Monday, May 16, 2011

Trusting in Love and Friendship for Healing

It has been a tough year around our farm. The vet knows us well- ugh, and as fun and rewarding as county fair was, the intense workload left us exhausted. When we left for the fair, we already 15 baby chickens, six even went along with their Mama as a display during 4H week.

When we returned from fair, Grandma was still with us, looking after auntie’s doctor appointments, and Daddy left town the day after we went home. When the children, Grandma and I came home from town on Monday afternoon, we began unloading the car and dividing the chores. As I unloaded my arms inside, Wyatt came running to me to say, “Mama, didn’t you notice?”

As any Mama living in a state of perpetual exhaustion knows- nope, I had no clue what I had missed on my way in the door. Wyatt led me back out to a Mama with several babies sitting at the base of the Ocotillo just off the front porch steps. We all marveled at yet another bunch of babies, as my mind tallied that the baby count was now into the twenties. Wyatt set about food and water, and egg collection for the evening, as Bailey headed out to the goaties and I unloaded the car.

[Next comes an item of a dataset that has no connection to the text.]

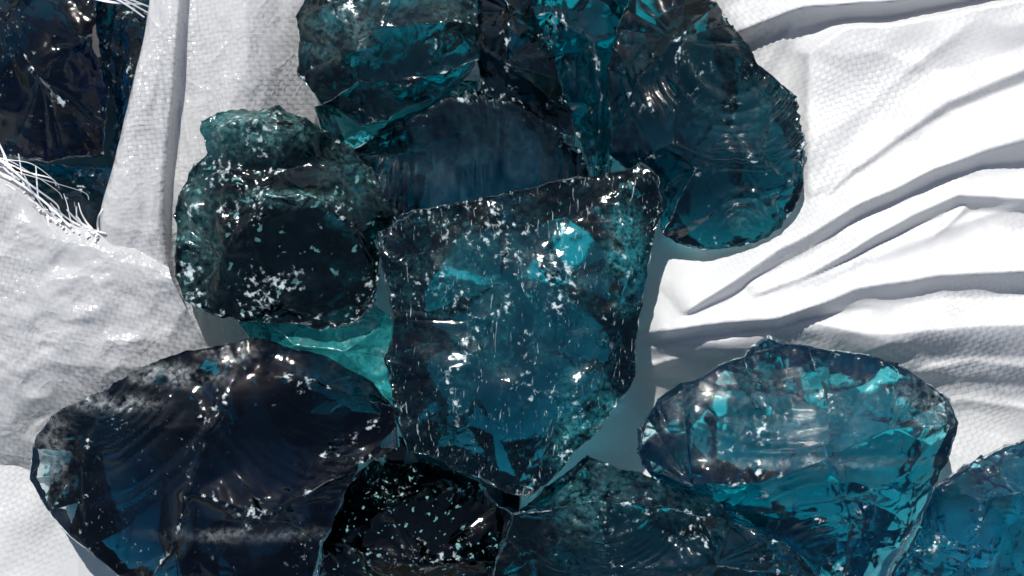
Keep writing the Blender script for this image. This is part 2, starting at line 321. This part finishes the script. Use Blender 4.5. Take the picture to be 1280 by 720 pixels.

I wandered out to do the walk around, and noticed a couple of the babies had been separated from the Mama, falling into a tire. By the time I found the other Mama who had gone to fair, I had collected four babies. Over the course of the next hour, we continually gave the babies back to their Mama. We even tried to readjust two with the Mama from fair, who had taken over a different baby who had been abandoned. These new babies must have been too little to keep up, this hadn’t worked either.

Wyatt then set about to find the Mama again, who had hatched her babies in a nest situated under the smallest step to the front porch. He crawled under the deck, and found more lost babies. After another hour, we realized it wasn’t working. Wyatt left the two remaining eggs to the Mama, and we gathered the other babies in a trough with bedding and grabbed the warming lights and headed for the house.

The following day (Tuesday), the remaining babies would hatch. They, too, seemed to be too much for the Mama and joined the babies in the house. Boy was Daddy going to be happy to have them greet him after the TDY!

Fast forward a couple weeks. Saturday afternoon, some new babies were discovered who had hatched in a corner behind the doe barn. When Bailey found them, two were hung up. She called in Wyatt, as the hens don’t tolerate anyone else touching their babies. I was in the house working as the injured babies came in, shivering and scared. I found a notebook to section off an end of the trough. Between hand holding and feeding, they seemed to perk up, but whenever we put them down, one seemed to hide in a corner and only sleep. The other would cuddle it, then shove aside and sneak around the divider to the larger poults on the other side.

I was so worried the little ones would get hurt. I kept separating them, the older babies are already escaping their trough, sleeping on the edge, and running between bouts of stretching their young wings. But the one Wyatt called Doyle wanted to play, and the little one seemed lonely. And then the older chicks began to pile up on their side of the divider, beak to beak with the struggling chick.

Finally, I gave up and removed the divider while I was working on dinner. I was there, and could stop things if I needed to. Little Doyle got up and ran to her new friends. And the smaller one perked up.

Then an older chick spread her wings, and gathered the two new hatchlings with her to eat, then take a nap near the lights. She and a friend kept looking after the tiny ones. As evening drew on, the weak one began to run and hop like Doyle. Wyatt sat and held each of the babies in turn, with the two tiny one and their friend together.

I took a chance and let them stay together over night.

This morning, more of the older ones had snuck out, were playing under the trough. Remington took me to gather them before demanding breakfast, pointing them out and giving me that “Good grief, Mama” look, before gathering the other dogs to meet by their bowls. The tiny babies were holding their own- both of them.

I hadn’t been too sure about any of it, but I did trust the instincts of the older chicks- and it was right. They love one another like little siblings, the siblings they are. The friends they are. Score one for letting trust and love lead the way.